地方政府も中央の方針に従い、不動産価格抑制政策の緩和は御法度となっている。ところが揚州市政府の「完成住宅の個人購入への奨励導入に関する通知」は不動産価格のてこ入れではなく、完成住宅の普及が目的と主張することで、中央の規制を突破する構えだ。
中国の新築マンションは内装工事をしないで引き渡されるのが一般的。これに対し、完成住宅(成品房)は内装工事を終えた後に販売される物件を指す。江蘇省では2015年までに市街地中心地域では60%、その他地域では40%の物件を完成住宅にすることを目指しているが、揚州市はこの比率が大きく下回っているという。そこで90平米以下の住宅には購入額の4%、90~120平米には5%、120~144平米には6%の補助金を支給し、完成住宅の普及を促すという。
■地方官僚の政治業績とGDP
とはいえ、揚州市の説明をそのまんま信じている者は誰もいない。形を変えた住宅市場救済策ではないか、という指摘が圧倒的だ。

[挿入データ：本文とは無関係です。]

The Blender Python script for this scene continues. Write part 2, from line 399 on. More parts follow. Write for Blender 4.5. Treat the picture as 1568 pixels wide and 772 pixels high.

GDPは基本的に消費、投資、純輸出の総和で求められ、中国では「三驾马车」(トロイカ、三頭立ての馬車)という呼び方がよく使われる。「もっと消費を伸ばしましょう」(内需拡大)が現在の中国の目標であり、「構造的減税」が政策課題に上がっている。
(たんに消費を伸ばすためならばただの減税でいいはずだが、重複課税の解消など構造的な改革を同時に行うことを含意したもの。「構造的減税って実質増税にするつもりでは?」という懐疑的な意見も)
もっとも内需拡大はそう簡単にできるものではない。経済成長率が政治的業績と直結している地方官僚の間では、手っ取り早く成果を上げようと道路工事などインフラ建設を加速させる動きもあるという。同様に地方GDPの向上、不動産市場てこいれの目的が揚州市にはあるのではないか。
揚州市政府はあくまで完成住宅の普及が目的だと主張、中央政府にお叱りをうけることはないはずと説明しているが、もし本当にお叱りがなかった場合、他地域にも同様の政策が広がる可能性は高い。そう考えれば、お叱りがでる可能性は高そうだが、はたしていかに?